##### SUPPLIED RECORDS
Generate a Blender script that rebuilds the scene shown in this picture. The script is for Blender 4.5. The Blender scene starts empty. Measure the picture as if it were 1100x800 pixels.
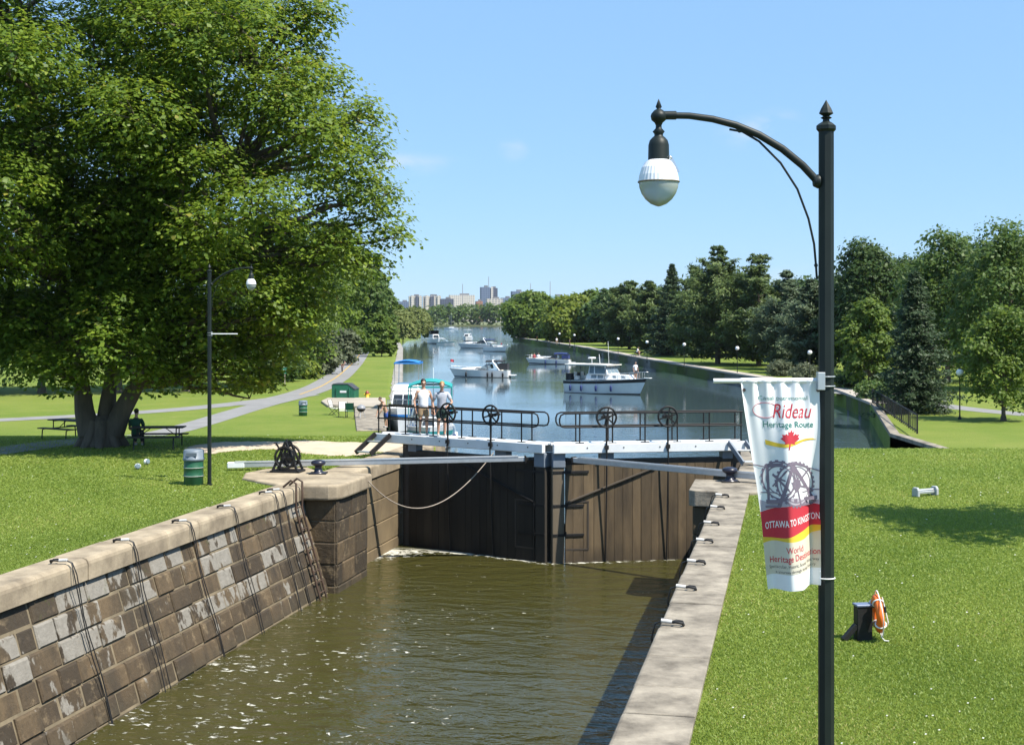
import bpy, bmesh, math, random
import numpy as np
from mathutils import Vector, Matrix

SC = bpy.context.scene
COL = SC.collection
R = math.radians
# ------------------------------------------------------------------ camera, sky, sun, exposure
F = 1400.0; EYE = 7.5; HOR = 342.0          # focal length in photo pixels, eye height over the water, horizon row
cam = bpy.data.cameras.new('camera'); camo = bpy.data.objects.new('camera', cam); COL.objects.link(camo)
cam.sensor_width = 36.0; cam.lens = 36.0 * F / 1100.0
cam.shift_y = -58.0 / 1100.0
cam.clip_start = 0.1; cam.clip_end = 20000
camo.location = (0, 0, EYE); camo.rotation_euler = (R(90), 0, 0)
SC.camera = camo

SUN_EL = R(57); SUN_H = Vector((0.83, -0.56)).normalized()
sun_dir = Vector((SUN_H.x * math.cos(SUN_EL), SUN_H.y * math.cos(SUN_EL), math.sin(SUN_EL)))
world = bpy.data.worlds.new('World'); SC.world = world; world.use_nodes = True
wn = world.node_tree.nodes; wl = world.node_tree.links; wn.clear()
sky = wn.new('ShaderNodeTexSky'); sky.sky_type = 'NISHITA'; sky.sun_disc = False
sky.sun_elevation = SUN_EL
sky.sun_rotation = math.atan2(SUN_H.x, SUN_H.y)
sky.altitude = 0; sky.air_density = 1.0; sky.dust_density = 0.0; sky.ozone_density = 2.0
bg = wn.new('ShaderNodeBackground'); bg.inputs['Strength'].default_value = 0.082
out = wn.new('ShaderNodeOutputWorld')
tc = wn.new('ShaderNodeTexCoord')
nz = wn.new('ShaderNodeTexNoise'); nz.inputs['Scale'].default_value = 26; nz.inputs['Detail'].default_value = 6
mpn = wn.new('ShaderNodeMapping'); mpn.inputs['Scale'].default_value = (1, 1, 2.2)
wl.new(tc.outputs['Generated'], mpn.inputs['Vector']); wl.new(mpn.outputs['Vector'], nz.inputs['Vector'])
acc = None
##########
##### SUPPLIED RECORDS
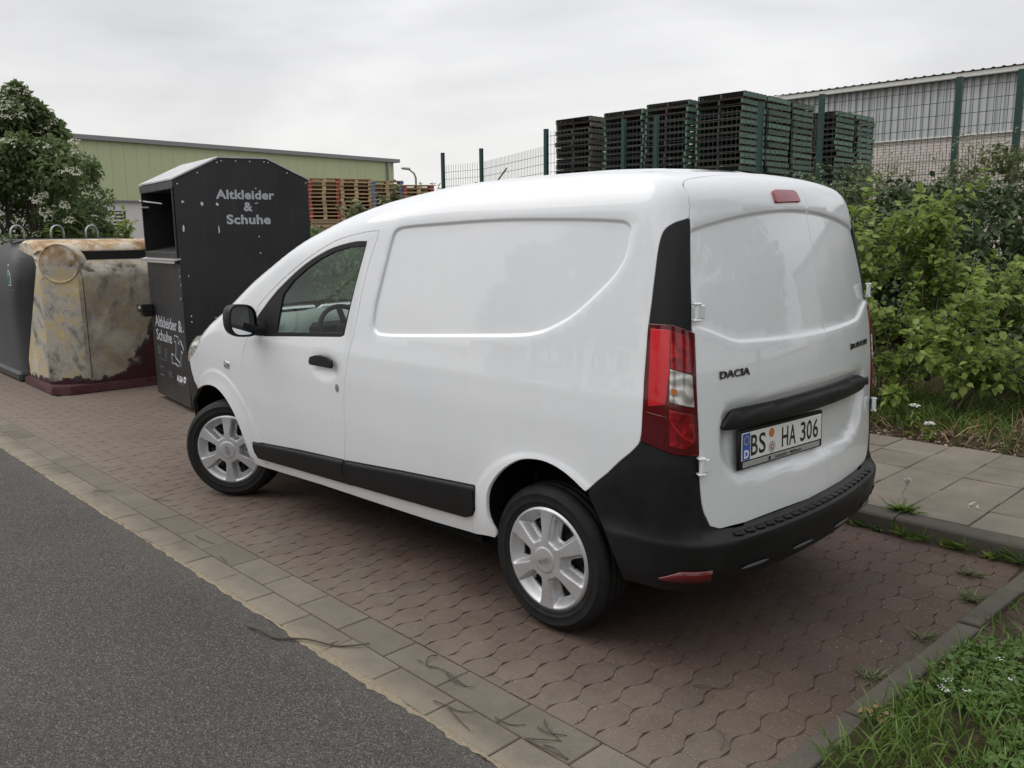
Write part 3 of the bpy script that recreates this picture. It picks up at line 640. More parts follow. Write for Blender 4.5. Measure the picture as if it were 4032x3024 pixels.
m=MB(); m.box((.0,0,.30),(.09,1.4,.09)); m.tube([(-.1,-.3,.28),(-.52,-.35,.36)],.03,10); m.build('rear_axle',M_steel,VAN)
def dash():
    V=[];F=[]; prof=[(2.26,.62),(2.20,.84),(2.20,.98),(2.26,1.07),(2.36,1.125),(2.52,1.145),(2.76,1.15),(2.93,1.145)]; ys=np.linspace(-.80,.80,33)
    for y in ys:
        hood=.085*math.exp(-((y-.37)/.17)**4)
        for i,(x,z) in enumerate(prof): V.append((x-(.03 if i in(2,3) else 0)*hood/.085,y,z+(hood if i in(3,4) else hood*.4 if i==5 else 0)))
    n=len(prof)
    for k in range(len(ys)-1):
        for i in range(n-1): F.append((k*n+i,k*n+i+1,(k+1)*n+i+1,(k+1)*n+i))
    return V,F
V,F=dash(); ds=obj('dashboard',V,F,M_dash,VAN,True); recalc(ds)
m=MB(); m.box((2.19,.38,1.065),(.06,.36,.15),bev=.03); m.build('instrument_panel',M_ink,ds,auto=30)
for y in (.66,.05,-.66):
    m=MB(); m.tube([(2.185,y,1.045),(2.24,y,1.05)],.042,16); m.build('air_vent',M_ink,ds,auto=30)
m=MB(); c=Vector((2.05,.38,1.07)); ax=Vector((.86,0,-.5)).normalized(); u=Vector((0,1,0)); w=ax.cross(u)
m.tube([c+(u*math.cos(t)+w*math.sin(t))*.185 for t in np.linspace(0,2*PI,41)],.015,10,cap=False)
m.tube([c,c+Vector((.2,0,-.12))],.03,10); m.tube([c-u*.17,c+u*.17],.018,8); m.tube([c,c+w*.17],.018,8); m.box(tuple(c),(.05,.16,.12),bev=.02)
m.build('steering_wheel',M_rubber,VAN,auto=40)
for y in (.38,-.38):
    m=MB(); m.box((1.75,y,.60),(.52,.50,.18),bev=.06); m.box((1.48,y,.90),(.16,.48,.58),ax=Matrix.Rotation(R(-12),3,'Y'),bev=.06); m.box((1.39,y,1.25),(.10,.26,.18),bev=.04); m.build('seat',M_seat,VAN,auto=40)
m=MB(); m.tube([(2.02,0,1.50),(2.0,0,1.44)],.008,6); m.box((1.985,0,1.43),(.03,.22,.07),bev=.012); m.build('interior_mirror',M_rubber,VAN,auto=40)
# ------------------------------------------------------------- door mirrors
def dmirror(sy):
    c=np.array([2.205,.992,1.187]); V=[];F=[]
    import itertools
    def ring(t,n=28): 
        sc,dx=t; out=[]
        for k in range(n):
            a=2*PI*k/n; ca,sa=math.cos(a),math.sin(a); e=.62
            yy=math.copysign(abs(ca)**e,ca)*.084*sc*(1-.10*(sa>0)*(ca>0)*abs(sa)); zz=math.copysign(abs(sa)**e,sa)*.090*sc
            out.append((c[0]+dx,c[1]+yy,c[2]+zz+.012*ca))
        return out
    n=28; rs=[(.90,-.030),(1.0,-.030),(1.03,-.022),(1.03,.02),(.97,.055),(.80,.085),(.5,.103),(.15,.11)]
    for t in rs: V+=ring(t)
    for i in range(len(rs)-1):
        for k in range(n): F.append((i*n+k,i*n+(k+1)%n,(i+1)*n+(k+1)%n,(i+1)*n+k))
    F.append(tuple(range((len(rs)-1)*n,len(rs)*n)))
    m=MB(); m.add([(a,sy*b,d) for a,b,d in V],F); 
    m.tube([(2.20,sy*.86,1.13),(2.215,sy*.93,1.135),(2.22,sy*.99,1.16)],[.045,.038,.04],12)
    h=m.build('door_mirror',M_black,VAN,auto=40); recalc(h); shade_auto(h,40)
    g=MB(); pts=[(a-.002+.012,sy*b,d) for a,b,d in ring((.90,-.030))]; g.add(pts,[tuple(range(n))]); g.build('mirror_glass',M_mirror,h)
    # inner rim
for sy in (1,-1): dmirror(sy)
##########
##### SUPPLIED RECORDS
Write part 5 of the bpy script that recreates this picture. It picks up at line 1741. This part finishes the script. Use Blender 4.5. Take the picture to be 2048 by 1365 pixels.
##########
§ AIM OF THE EXERCISE:
Return exactly the lines from the one with "Generate a Blender" to the one with "from mathutils import Vector, Matrix", inclusive, and nothing else; skip the pictures.

§ OUTPUT:
Generate a Blender script that rebuilds the scene shown in this picture. The script is for Blender 4.5. The Blender scene starts empty. Measure the picture as if it were 1100x800 pixels.
import bpy, bmesh, math, random
import numpy as np
from mathutils import Vector, Matrix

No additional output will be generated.